Ed Stacey, managing director of derivatives at Eurohypo, one of the earliest supporters of a real estate derivatives market, says the market is still at an early stage of development. "It’s like the mainstream derivatives market... 20 years ago," he says.

Property derivatives: Market at last begins to fulfil its promise

Eurohypo began trying to push the market in 2003 but tax and regulatory issues mean that no trades were done until 2005. Only in 2006, when banks entered the market, did it become established. "It required investment banks to take risk on their balance sheets," explains Stacey. "And to their credit, that’s what they have done."
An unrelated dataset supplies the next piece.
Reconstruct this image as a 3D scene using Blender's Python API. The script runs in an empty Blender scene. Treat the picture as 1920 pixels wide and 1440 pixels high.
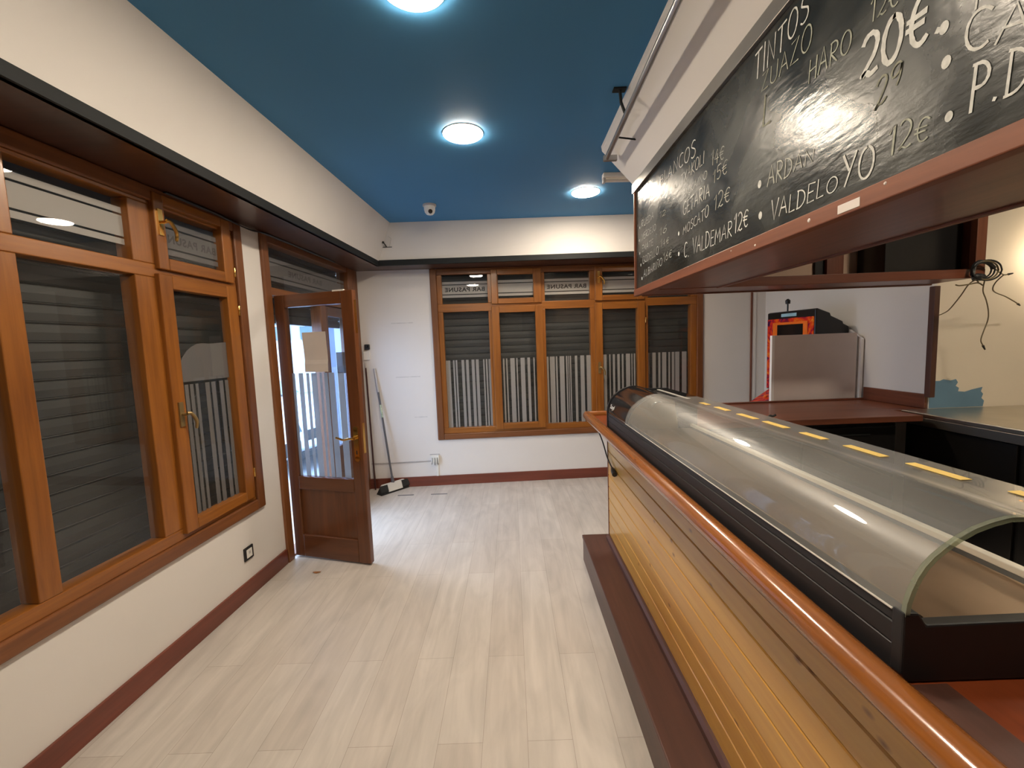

While index providers such as FTSE have waded into the commercial real estate market, the vast bulk of real estate derivatives trades to date have focused on the IPD All Property Index, which tracks commercial property valuations – not completed sales – across the UK annually, although quarterly and monthly updates are available. A number of UK sector indices, such as Central London Office property, are also compiled as well as indices throughout Europe and the world.

The UK index covers about £150 billion of property and is widely regarded as both accurate and fair – giving confidence to those seeking to trade derivatives based on it. In addition, the use of the IPD All Property Index as the main reference for derivatives has meant that the growth of the market can be easily monitored: IPD requires that everyone that uses its index (for a fee) must disclose their trade.